____ Task material
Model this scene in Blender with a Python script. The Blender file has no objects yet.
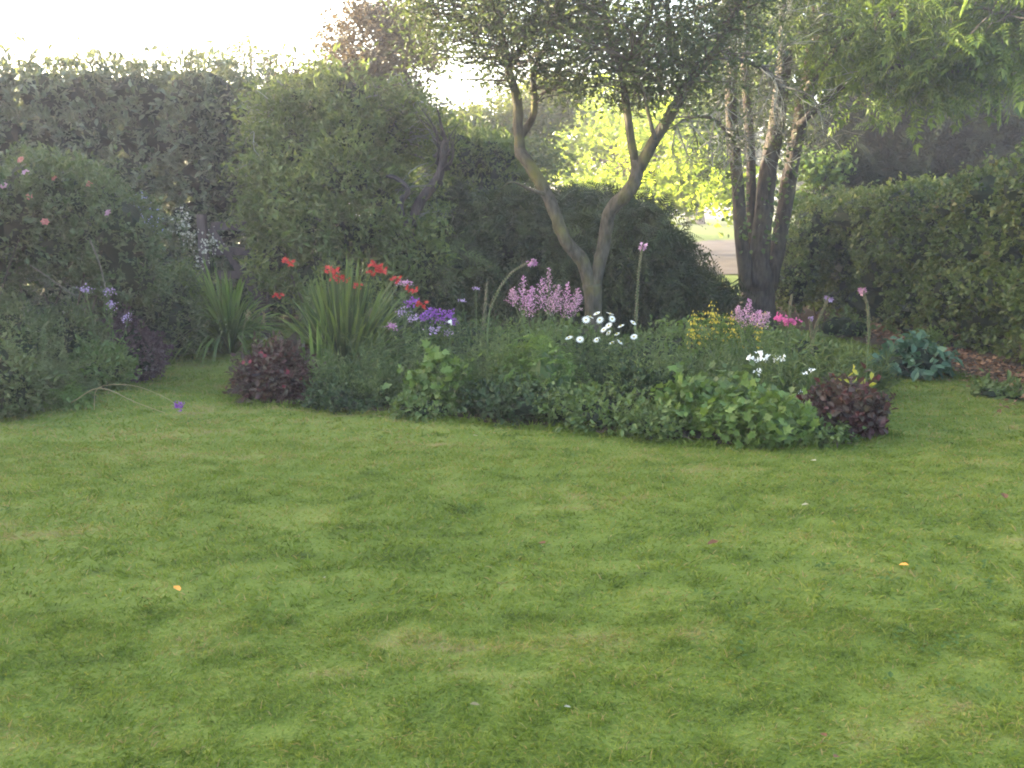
import bpy, math, random
import numpy as np
from mathutils import Vector

R = math.radians
rng = np.random.default_rng(11)
random.seed(5)
S = bpy.context.scene
COL = S.collection

# ------------------------------------------------------------------ camera, sky, sun, exposure
F, PITCH, CAMZ = 887.0, R(10.8), 1.6
cam_d = bpy.data.cameras.new("camera")
cam_d.sensor_width = 36.0
cam_d.lens = F / 1024 * 36
cam_d.clip_start, cam_d.clip_end = 0.05, 600
cam = bpy.data.objects.new("camera", cam_d)
cam.location = (0, 0, CAMZ)
cam.rotation_euler = (R(90) - PITCH, 0, 0)
COL.objects.link(cam)
S.camera = cam

HAZE = .0044
SUN_AZ, SUN_EL = R(-70), R(8.5)            # azimuth from +Y, negative is to the left
world = bpy.data.worlds.new("World")
S.world = world
world.use_nodes = True
nt = world.node_tree
sky = nt.nodes.new("ShaderNodeTexSky")
sky.sky_type = 'NISHITA'
sky.sun_disc = False
sky.sun_elevation, sky.sun_rotation = SUN_EL, SUN_AZ
sky.dust_density, sky.air_density, sky.ozone_density = 4.0, 1.0, .8
nt.nodes["Background"].inputs[1].default_value = 0.15
nt.links.new(sky.outputs[0], nt.nodes["Background"].inputs[0])
sun_d = bpy.data.lights.new("sun", 'SUN')
sun_d.energy, sun_d.angle, sun_d.color = 4.5, R(0.5), (1.0, 0.86, 0.62)
sun = bpy.data.objects.new("sun", sun_d)
sdir = Vector((math.sin(SUN_AZ) * math.cos(SUN_EL), math.cos(SUN_AZ) * math.cos(SUN_EL), math.sin(SUN_EL)))
sun.rotation_euler = (-sdir).to_track_quat('-Z', 'Y').to_euler()
sun.location = sdir * 50
COL.objects.link(sun)
vs = S.view_settings
vs.view_transform, vs.look, vs.gamma, vs.use_curve_mapping = 'Standard', 'None', 1, False
vs.exposure = 3.9
S.render.engine = 'CYCLES'
cy = S.cycles
cy.max_bounces, cy.diffuse_bounces, cy.glossy_bounces, cy.transmission_bounces = 5, 3, 2, 3
cy.volume_bounces = 0
cy.use_denoising = True
cy.filter_width = 1.9
cy.caustics_reflective = cy.caustics_refractive = False

# ------------------------------------------------------------------ small maths
CP, SP = math.cos(PITCH), math.sin(PITCH)
LAT = rng.random((256, 256))

def noise(x, y, s=1.0, seed=0):
    x = np.asarray(x, float) * s + 37.1 * seed + 1000
    y = np.asarray(y, float) * s + 91.7 * seed + 1000
    i, j = np.floor(x).astype(int), np.floor(y).astype(int)
    u, v = x - i, y - j
    u, v = u * u * (3 - 2 * u), v * v * (3 - 2 * v)
    g = lambda a, b: LAT[a % 256, b % 256]
    return (g(i, j) * (1 - u) + g(i + 1, j) * u) * (1 - v) + (g(i, j + 1) * (1 - u) + g(i + 1, j + 1) * u) * v

def sstep(a, b, x):
    t = np.clip((np.asarray(x, float) - a) / (b - a), 0, 1)
    return t * t * (3 - 2 * t)

def height(x, y):
    h = (noise(x, y, .9, 1) - .5) * .035 + (noise(x, y, 2.6, 2) - .5) * .018 + (noise(x, y, 7, 3) - .5) * .014
    h = h + .035 * np.clip((np.asarray(y) - 18), 0, 22) + .5 * sstep(40, 80, y)
    # the mown lawn ends in a soft shoulder; the strip beyond it lies a little lower
    edge = 7.75 - .26 * (np.asarray(x) + 2.6)
    return h - .09 * sstep(0.0, 0.5, np.asarray(y) - edge)

def H(x, y): return float(height(x, y))

def at(px, Y, z):                      # world point at depth Y and height z seen in column px
    return np.array([(px - 512) / F * (Y * CP + (CAMZ - z) * SP), Y, z])

def Zof(py, Y):
    v = -(py - 384) / F
    return CAMZ + Y * (-SP + v * CP) / (CP + v * SP)

def P(px, py, Y): return at(px, Y, Zof(py, Y))

def unit(a):
    a = np.asarray(a, float)
    return a / np.maximum(np.linalg.norm(a, axis=-1, keepdims=True), 1e-9)

def rdirs(n): return unit(rng.normal(size=(n, 3)))

# ------------------------------------------------------------------ materials
def newmat(name):
    m = bpy.data.materials.new(name)
    m.use_nodes = True
    return m, m.node_tree, m.node_tree.nodes["Principled BSDF"], m.node_tree.nodes["Material Output"]

def ramp(t, cols):
    n = t.nodes.new("ShaderNodeValToRGB")
    e = n.color_ramp.elements
    while len(e) < len(cols): e.new(0.5)
    for k, c in enumerate(cols):
        e[k].position = k / (len(cols) - 1)
        e[k].color = (*c, 1)
    return n

def leafmat(name, cols, trans=.35, rough=.5, spec=.22, warm=(1.25, 1.2, .6)):
    m, t, b, out = newmat(name)
    a = t.nodes.new("ShaderNodeAttribute"); a.attribute_name = "rnd"
    r = ramp(t, cols)
    t.links.new(a.outputs["Fac"], r.inputs[0])
    t.links.new(r.outputs[0], b.inputs["Base Color"])
    b.inputs["Roughness"].default_value = rough
    b.inputs["Specular IOR Level"].default_value = spec
    if trans > 0:
        mul = t.nodes.new("ShaderNodeMix"); mul.data_type = 'RGBA'; mul.blend_type = 'MULTIPLY'
        mul.inputs[0].default_value = 1
        t.links.new(r.outputs[0], mul.inputs[6]); mul.inputs[7].default_value = (*warm, 1)
        tr = t.nodes.new("ShaderNodeBsdfTranslucent")
        t.links.new(mul.outputs[2], tr.inputs[0])
        mx = t.nodes.new("ShaderNodeMixShader"); mx.inputs[0].default_value = trans
        t.links.new(b.outputs[0], mx.inputs[1]); t.links.new(tr.outputs[0], mx.inputs[2])
        t.links.new(mx.outputs[0], out.inputs[0])
    return m

def barkmat(name, c0, c1, c2, scale=9):
    m, t, b, out = newmat(name)
    tc = t.nodes.new("ShaderNodeTexCoord")
    mp = t.nodes.new("ShaderNodeMapping"); mp.inputs["Scale"].default_value = (1, 1, .3)
    t.links.new(tc.outputs["Object"], mp.inputs[0])
    n1 = t.nodes.new("ShaderNodeTexNoise"); n1.inputs["Scale"].default_value = scale * 3; n1.inputs["Detail"].default_value = 6
    n2 = t.nodes.new("ShaderNodeTexNoise"); n2.inputs["Scale"].default_value = scale * .45; n2.inputs["Detail"].default_value = 4
    t.links.new(mp.outputs[0], n1.inputs[0]); t.links.new(tc.outputs["Object"], n2.inputs[0])
    r1 = ramp(t, [c0, c0, c1, c1]); t.links.new(n1.outputs[0], r1.inputs[0])
    r2 = ramp(t, [(0, 0, 0), (0, 0, 0), (.12, .12, .12), (1, 1, 1), (1, 1, 1)]); t.links.new(n2.outputs[0], r2.inputs[0])
    mx = t.nodes.new("ShaderNodeMix"); mx.data_type = 'RGBA'
    t.links.new(r2.outputs[0], mx.inputs[0]); t.links.new(r1.outputs[0], mx.inputs[6]); mx.inputs[7].default_value = (*c2, 1)
    t.links.new(mx.outputs[2], b.inputs["Base Color"])
    b.inputs["Roughness"].default_value = .9; b.inputs["Specular IOR Level"].default_value = .15
    bp = t.nodes.new("ShaderNodeBump"); bp.inputs["Strength"].default_value = .8; bp.inputs["Distance"].default_value = .03
    t.links.new(n1.outputs[0], bp.inputs["Height"]); t.links.new(bp.outputs[0], b.inputs["Normal"])
    return m

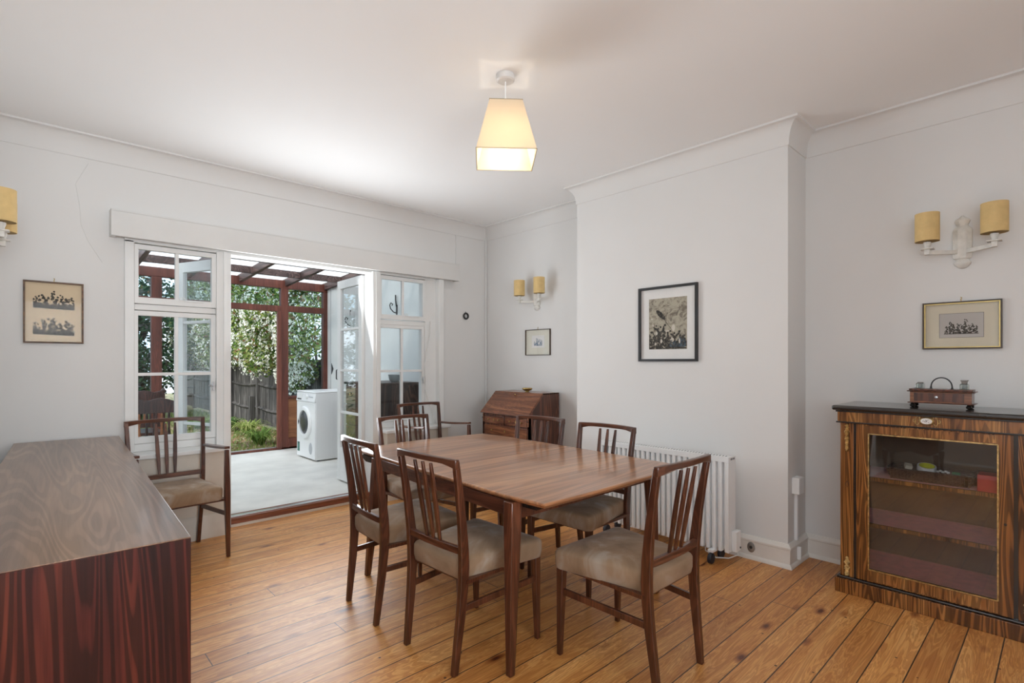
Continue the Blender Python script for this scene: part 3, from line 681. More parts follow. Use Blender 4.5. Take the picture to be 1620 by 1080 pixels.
MB().tube([(3.570 - .006, 3.74, .972 + .010), (3.560 - .006, 3.74, .962 + .010)], .007, 8).build('escutcheon', M_ormolu, ff)
mb = MB(); mb.box(xf, xf + .02, y0, y0 + .03, .1, .79); mb.box(xf, xf + .02, y1 - .03, y1, .1, .79)
for z in (.775, .683, .572, .40, .235, .10): mb.box(xf, xf + .02, y0, y1, z - .009, z + .009)
mb.box(xf, xf + .02, 3.735, 3.755, .683, .775); mb.build('front_rail', M_bureau_side, t)
rows = [(.692, .766, ((y0 + .032, 3.733), (3.757, y1 - .032))), (.581, .674, ((y0 + .032, y1 - .032),)), (.409, .563, ((y0 + .032, y1 - .032),)), (.244, .391, ((y0 + .032, y1 - .032),)), (.109, .226, ((y0 + .032, y1 - .032),))]
for z0, z1, spans in rows:
    for a, c in spans:
        d_ = box('drawer', M_bureau, xf - .004, xf + .12, a, c, z0, z1, t, .002); w = c - a; zc = (z0 + z1) / 2
        MB().lathe([(.012, -.003), (.012, 0)], (xf - .004, (a + c) / 2, zc), 4, 'X', sx=.8, sy=1.3).build('escutcheon', M_ormolu, d_)
        for s in (-1, 1): MB().lathe([(.002, -.018), (.008, -.014), (.008, -.010), (.003, -.005), (.004, 0)], (xf - .004, (a + c) / 2 + s * w * (.26 if w < .4 else .3), zc), 10, 'X').build('knob', M_brass, d_)
for yc in (y0 + .015, y1 - .015):
    lp = box('loper', M_bureau, xf - .006, xf + .02, yc - .009, yc + .009, .70, .785, t); MB().lathe([(.003, -.014), (.006, -.010), (.003, 0)], (xf - .006, yc, .743), 8, 'X').build('knob', M_iron, lp)
for x in (xf + .03, xb - .03):
    for y in (y0 + .035, y1 - .035): MB().leg([(x, y, 0, .025, .025), (x, y, .10, .033, .033)]).build('bracket_foot', M_bureau_side, t, .004)
tag(MB().lathe([(.018, 0), (.022, .004), (.020, .010), (.045, .022), (.052, .032), (.050, .040), (.044, .036), (.022, .018), (.001, .016)], (3.68, 3.69, 1.002), 28).build('brass_bowl', M_brass), 'small round brass bowl on top of the bureau', 'bowl')

# ------------------------------------------------------------------ electric radiator
t = thing('radiator', 'white ribbed electric radiator on castors in front of the chimney breast', 'radiator', (3.33, 1.98, 0))
ra, rb = 1.475, 2.50; x0, x1 = 3.268, 3.372; z0, z1 = .088, .693; n_ = 25; pit = (rb - ra) / n_
mb = MB(); mb.box(x0 + .030, x1 - .004, ra + .002, rb - .002, z0 + .012, z1 - .004)
for k in range(n_):
    y = ra + k * pit; w = pit * .62
    mb.loft([[(x0 + .035, y, z), (x0 + .006, y + .001, z), (x0, y + .006, z), (x0, y + w - .006, z), (x0 + .006, y + w - .001, z), (x0 + .035, y + w, z)] for z in (z0, z1 - .030)])
mb.box(x0 - .001, x0 + .03, ra, rb, z1 - .034, z1); mb.build('body', M_white, t, .0015)
box('end_panel', M_white, x0, x1, ra - .004, ra + .004, z0 - .002, z1 + .001, t, .002)
mb = MB()
for k in range(48):
    y = ra + .03 + k * (rb - ra - .06) / 47; mb.add([(x0 + .020, y, z1 - .0036), (x0 + .085, y + .010, z1 - .0036), (x0 + .085, y + .017, z1 - .0036), (x0 + .020, y + .007, z1 - .0036)], [(0, 1, 2, 3)])
mb.build('top_grille', M_dgrey, t)
mb = MB()
for k in range(5): mb.box(x0 + .03 + k * .013, x0 + .037 + k * .013, ra - .0046, ra - .004, z1 - .020, z1 - .008)
mb.build('end_grille', M_dgrey, t)
cb_ = box('control_box', M_white, x0 + .045, x1 + .012, ra - .034, ra - .004, z0 + .0, z0 + .130, t, .004)
MB().lathe([(.006, -.004), (.006, 0)], (x1 - .0, ra - .034, z0 + .02), 10, 'Y').build('switch', M_dgrey, cb_)
for y in (ra + .10, rb - .10):
    box('foot_bar', M_white, x0 - .035, x1 + .03, y - .018, y + .018, z0 - .014, z0 + .004, t, .003)
    for x in (x0 - .022, x1 + .018):
        cs = MB().lathe([(.006, -.013), (.030, -.013), (.034, -.009), (.034, .009), (.030, .013), (.006, .013)], (x, y, .034), 20, 'Y').build('castor', M_rubber, t, .001)
        MB().tube([(x, y + .0, z0 - .012), (x + .008, y, .055)], .008, 8).build('castor_stem', M_iron, cs)
MB().tube([(x0 + .09, ra - .02, z0 + .004), (x0 + .09, ra - .025, .06), (x0 + .06, ra + .02, .035), (x0 + .03, ra + .09, .028), (x0 + .045, ra + .17, .05), (x0 + .06, ra + .18, .085)], .0042, 8).build('power_cable', M_cable, t)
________
Task description:
Write out nothing but the lines from the start of the data through the line with "LAT = rng.random((256, 256))". Leave out the pictures.

Task output:
Model this scene in Blender with a Python script. The Blender file has no objects yet.
import bpy, math, random
import numpy as np
from mathutils import Vector

R = math.radians
rng = np.random.default_rng(11)
random.seed(5)
S = bpy.context.scene
COL = S.collection

# ------------------------------------------------------------------ camera, sky, sun, exposure
F, PITCH, CAMZ = 887.0, R(10.8), 1.6
cam_d = bpy.data.cameras.new("camera")
cam_d.sensor_width = 36.0
cam_d.lens = F / 1024 * 36
cam_d.clip_start, cam_d.clip_end = 0.05, 600
cam = bpy.data.objects.new("camera", cam_d)
cam.location = (0, 0, CAMZ)
cam.rotation_euler = (R(90) - PITCH, 0, 0)
COL.objects.link(cam)
S.camera = cam

HAZE = .0044
SUN_AZ, SUN_EL = R(-70), R(8.5)            # azimuth from +Y, negative is to the left
world = bpy.data.worlds.new("World")
S.world = world
world.use_nodes = True
nt = world.node_tree
sky = nt.nodes.new("ShaderNodeTexSky")
sky.sky_type = 'NISHITA'
sky.sun_disc = False
sky.sun_elevation, sky.sun_rotation = SUN_EL, SUN_AZ
sky.dust_density, sky.air_density, sky.ozone_density = 4.0, 1.0, .8
nt.nodes["Background"].inputs[1].default_value = 0.15
nt.links.new(sky.outputs[0], nt.nodes["Background"].inputs[0])
sun_d = bpy.data.lights.new("sun", 'SUN')
sun_d.energy, sun_d.angle, sun_d.color = 4.5, R(0.5), (1.0, 0.86, 0.62)
sun = bpy.data.objects.new("sun", sun_d)
sdir = Vector((math.sin(SUN_AZ) * math.cos(SUN_EL), math.cos(SUN_AZ) * math.cos(SUN_EL), math.sin(SUN_EL)))
sun.rotation_euler = (-sdir).to_track_quat('-Z', 'Y').to_euler()
sun.location = sdir * 50
COL.objects.link(sun)
vs = S.view_settings
vs.view_transform, vs.look, vs.gamma, vs.use_curve_mapping = 'Standard', 'None', 1, False
vs.exposure = 3.9
S.render.engine = 'CYCLES'
cy = S.cycles
cy.max_bounces, cy.diffuse_bounces, cy.glossy_bounces, cy.transmission_bounces = 5, 3, 2, 3
cy.volume_bounces = 0
cy.use_denoising = True
cy.filter_width = 1.9
cy.caustics_reflective = cy.caustics_refractive = False

# ------------------------------------------------------------------ small maths
CP, SP = math.cos(PITCH), math.sin(PITCH)
LAT = rng.random((256, 256))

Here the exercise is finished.